__Stated problem__:
Please output every line of the material as it stands, without the pictures.
________________
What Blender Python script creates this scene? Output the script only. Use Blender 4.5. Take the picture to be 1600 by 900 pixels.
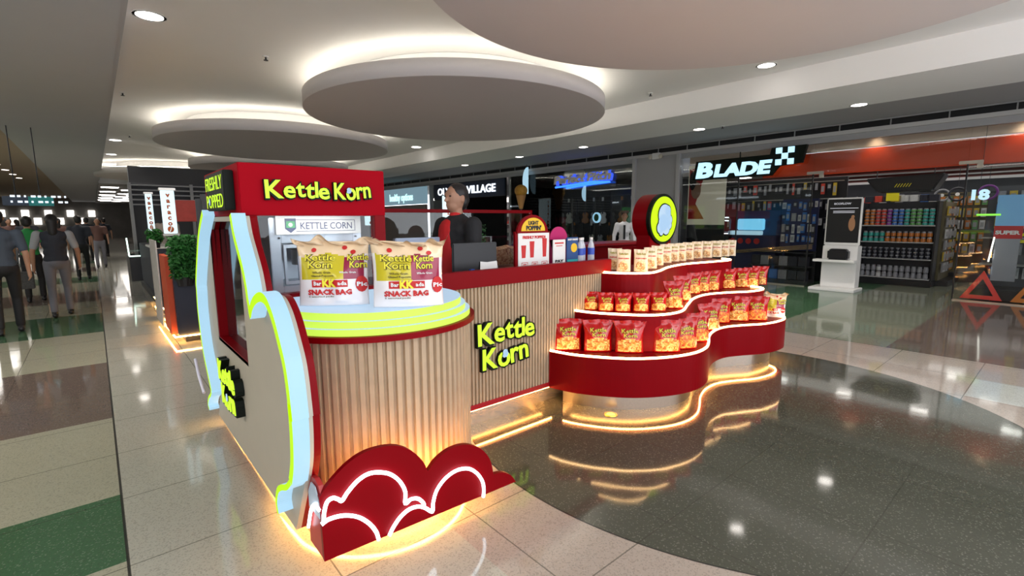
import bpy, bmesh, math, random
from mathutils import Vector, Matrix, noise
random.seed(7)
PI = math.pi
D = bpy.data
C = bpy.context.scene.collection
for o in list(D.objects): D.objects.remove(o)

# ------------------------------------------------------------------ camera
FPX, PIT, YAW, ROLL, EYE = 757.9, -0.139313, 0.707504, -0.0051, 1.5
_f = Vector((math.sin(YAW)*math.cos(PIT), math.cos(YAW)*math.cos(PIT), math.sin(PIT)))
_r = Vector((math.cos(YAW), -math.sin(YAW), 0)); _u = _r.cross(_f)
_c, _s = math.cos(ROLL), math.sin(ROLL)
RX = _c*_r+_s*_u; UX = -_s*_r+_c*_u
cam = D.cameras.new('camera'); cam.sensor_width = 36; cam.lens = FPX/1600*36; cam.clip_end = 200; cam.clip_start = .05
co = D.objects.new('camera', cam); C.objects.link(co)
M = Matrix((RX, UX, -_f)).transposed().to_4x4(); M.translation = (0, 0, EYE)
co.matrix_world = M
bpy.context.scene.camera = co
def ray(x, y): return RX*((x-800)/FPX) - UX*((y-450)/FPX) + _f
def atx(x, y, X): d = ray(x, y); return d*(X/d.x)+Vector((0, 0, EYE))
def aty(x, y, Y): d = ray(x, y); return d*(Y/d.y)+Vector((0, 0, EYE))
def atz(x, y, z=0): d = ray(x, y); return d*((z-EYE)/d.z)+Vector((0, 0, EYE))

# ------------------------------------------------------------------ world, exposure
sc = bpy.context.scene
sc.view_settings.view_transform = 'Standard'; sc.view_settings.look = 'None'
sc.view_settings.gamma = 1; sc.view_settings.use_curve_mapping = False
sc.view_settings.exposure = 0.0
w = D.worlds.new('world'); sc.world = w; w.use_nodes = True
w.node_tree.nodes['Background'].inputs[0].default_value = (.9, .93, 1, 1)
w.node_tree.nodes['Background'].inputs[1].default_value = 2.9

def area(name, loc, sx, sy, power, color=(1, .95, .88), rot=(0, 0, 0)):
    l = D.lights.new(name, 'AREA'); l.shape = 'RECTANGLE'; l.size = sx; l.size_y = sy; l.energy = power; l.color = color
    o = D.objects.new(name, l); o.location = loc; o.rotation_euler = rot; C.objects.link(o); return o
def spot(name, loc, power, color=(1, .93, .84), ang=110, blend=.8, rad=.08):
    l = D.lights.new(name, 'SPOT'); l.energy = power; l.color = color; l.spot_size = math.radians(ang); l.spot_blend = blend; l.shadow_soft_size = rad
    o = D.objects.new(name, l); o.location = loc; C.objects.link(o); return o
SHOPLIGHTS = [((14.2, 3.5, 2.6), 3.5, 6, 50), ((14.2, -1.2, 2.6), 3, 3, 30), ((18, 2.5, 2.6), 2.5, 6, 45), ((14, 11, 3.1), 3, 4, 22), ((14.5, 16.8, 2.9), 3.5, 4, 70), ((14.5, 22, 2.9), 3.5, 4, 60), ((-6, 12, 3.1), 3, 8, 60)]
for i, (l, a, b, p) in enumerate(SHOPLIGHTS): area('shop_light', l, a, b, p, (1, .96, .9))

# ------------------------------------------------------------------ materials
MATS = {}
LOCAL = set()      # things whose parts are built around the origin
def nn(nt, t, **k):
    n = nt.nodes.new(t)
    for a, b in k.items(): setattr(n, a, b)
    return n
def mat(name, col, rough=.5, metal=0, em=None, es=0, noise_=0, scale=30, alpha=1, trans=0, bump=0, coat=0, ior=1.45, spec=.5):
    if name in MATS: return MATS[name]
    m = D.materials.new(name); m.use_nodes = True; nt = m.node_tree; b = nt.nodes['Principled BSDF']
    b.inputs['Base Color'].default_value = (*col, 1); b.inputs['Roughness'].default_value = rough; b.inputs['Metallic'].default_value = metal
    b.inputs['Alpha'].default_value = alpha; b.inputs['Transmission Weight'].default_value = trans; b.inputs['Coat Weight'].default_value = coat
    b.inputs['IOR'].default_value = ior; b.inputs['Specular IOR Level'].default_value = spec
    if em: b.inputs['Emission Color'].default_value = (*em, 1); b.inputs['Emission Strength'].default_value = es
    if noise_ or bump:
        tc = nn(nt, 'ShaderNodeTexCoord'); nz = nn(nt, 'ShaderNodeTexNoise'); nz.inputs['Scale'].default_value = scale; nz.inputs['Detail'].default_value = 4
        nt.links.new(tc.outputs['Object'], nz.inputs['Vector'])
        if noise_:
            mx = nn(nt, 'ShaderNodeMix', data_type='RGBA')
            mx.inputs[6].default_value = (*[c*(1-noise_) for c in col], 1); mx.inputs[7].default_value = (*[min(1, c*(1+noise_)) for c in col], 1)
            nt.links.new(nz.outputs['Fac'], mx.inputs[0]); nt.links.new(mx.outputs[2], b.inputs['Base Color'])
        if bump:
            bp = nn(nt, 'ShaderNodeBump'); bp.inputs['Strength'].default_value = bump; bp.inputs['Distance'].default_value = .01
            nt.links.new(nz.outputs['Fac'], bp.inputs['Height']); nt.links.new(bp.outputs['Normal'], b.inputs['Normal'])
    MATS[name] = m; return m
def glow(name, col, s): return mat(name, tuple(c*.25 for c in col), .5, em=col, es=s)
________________
__Response__:
What Blender Python script creates this scene? Output the script only. Use Blender 4.5. Take the picture to be 1600 by 900 pixels.
import bpy, bmesh, math, random
from mathutils import Vector, Matrix, noise
random.seed(7)
PI = math.pi
D = bpy.data
C = bpy.context.scene.collection
for o in list(D.objects): D.objects.remove(o)

# ------------------------------------------------------------------ camera
FPX, PIT, YAW, ROLL, EYE = 757.9, -0.139313, 0.707504, -0.0051, 1.5
_f = Vector((math.sin(YAW)*math.cos(PIT), math.cos(YAW)*math.cos(PIT), math.sin(PIT)))
_r = Vector((math.cos(YAW), -math.sin(YAW), 0)); _u = _r.cross(_f)
_c, _s = math.cos(ROLL), math.sin(ROLL)
RX = _c*_r+_s*_u; UX = -_s*_r+_c*_u
cam = D.cameras.new('camera'); cam.sensor_width = 36; cam.lens = FPX/1600*36; cam.clip_end = 200; cam.clip_start = .05
co = D.objects.new('camera', cam); C.objects.link(co)
M = Matrix((RX, UX, -_f)).transposed().to_4x4(); M.translation = (0, 0, EYE)
co.matrix_world = M
bpy.context.scene.camera = co
def ray(x, y): return RX*((x-800)/FPX) - UX*((y-450)/FPX) + _f
def atx(x, y, X): d = ray(x, y); return d*(X/d.x)+Vector((0, 0, EYE))
def aty(x, y, Y): d = ray(x, y); return d*(Y/d.y)+Vector((0, 0, EYE))
def atz(x, y, z=0): d = ray(x, y); return d*((z-EYE)/d.z)+Vector((0, 0, EYE))

# ------------------------------------------------------------------ world, exposure
sc = bpy.context.scene
sc.view_settings.view_transform = 'Standard'; sc.view_settings.look = 'None'
sc.view_settings.gamma = 1; sc.view_settings.use_curve_mapping = False
sc.view_settings.exposure = 0.0
w = D.worlds.new('world'); sc.world = w; w.use_nodes = True
w.node_tree.nodes['Background'].inputs[0].default_value = (.9, .93, 1, 1)
w.node_tree.nodes['Background'].inputs[1].default_value = 2.9

def area(name, loc, sx, sy, power, color=(1, .95, .88), rot=(0, 0, 0)):
    l = D.lights.new(name, 'AREA'); l.shape = 'RECTANGLE'; l.size = sx; l.size_y = sy; l.energy = power; l.color = color
    o = D.objects.new(name, l); o.location = loc; o.rotation_euler = rot; C.objects.link(o); return o
def spot(name, loc, power, color=(1, .93, .84), ang=110, blend=.8, rad=.08):
    l = D.lights.new(name, 'SPOT'); l.energy = power; l.color = color; l.spot_size = math.radians(ang); l.spot_blend = blend; l.shadow_soft_size = rad
    o = D.objects.new(name, l); o.location = loc; C.objects.link(o); return o
SHOPLIGHTS = [((14.2, 3.5, 2.6), 3.5, 6, 50), ((14.2, -1.2, 2.6), 3, 3, 30), ((18, 2.5, 2.6), 2.5, 6, 45), ((14, 11, 3.1), 3, 4, 22), ((14.5, 16.8, 2.9), 3.5, 4, 70), ((14.5, 22, 2.9), 3.5, 4, 60), ((-6, 12, 3.1), 3, 8, 60)]
for i, (l, a, b, p) in enumerate(SHOPLIGHTS): area('shop_light', l, a, b, p, (1, .96, .9))

# ------------------------------------------------------------------ materials
MATS = {}
LOCAL = set()      # things whose parts are built around the origin
def nn(nt, t, **k):
    n = nt.nodes.new(t)
    for a, b in k.items(): setattr(n, a, b)
    return n
def mat(name, col, rough=.5, metal=0, em=None, es=0, noise_=0, scale=30, alpha=1, trans=0, bump=0, coat=0, ior=1.45, spec=.5):
    if name in MATS: return MATS[name]
    m = D.materials.new(name); m.use_nodes = True; nt = m.node_tree; b = nt.nodes['Principled BSDF']
    b.inputs['Base Color'].default_value = (*col, 1); b.inputs['Roughness'].default_value = rough; b.inputs['Metallic'].default_value = metal
    b.inputs['Alpha'].default_value = alpha; b.inputs['Transmission Weight'].default_value = trans; b.inputs['Coat Weight'].default_value = coat
    b.inputs['IOR'].default_value = ior; b.inputs['Specular IOR Level'].default_value = spec
    if em: b.inputs['Emission Color'].default_value = (*em, 1); b.inputs['Emission Strength'].default_value = es
    if noise_ or bump:
        tc = nn(nt, 'ShaderNodeTexCoord'); nz = nn(nt, 'ShaderNodeTexNoise'); nz.inputs['Scale'].default_value = scale; nz.inputs['Detail'].default_value = 4
        nt.links.new(tc.outputs['Object'], nz.inputs['Vector'])
        if noise_:
            mx = nn(nt, 'ShaderNodeMix', data_type='RGBA')
            mx.inputs[6].default_value = (*[c*(1-noise_) for c in col], 1); mx.inputs[7].default_value = (*[min(1, c*(1+noise_)) for c in col], 1)
            nt.links.new(nz.outputs['Fac'], mx.inputs[0]); nt.links.new(mx.outputs[2], b.inputs['Base Color'])
        if bump:
            bp = nn(nt, 'ShaderNodeBump'); bp.inputs['Strength'].default_value = bump; bp.inputs['Distance'].default_value = .01
            nt.links.new(nz.outputs['Fac'], bp.inputs['Height']); nt.links.new(bp.outputs['Normal'], b.inputs['Normal'])
    MATS[name] = m; return m
def glow(name, col, s): return mat(name, tuple(c*.25 for c in col), .5, em=col, es=s)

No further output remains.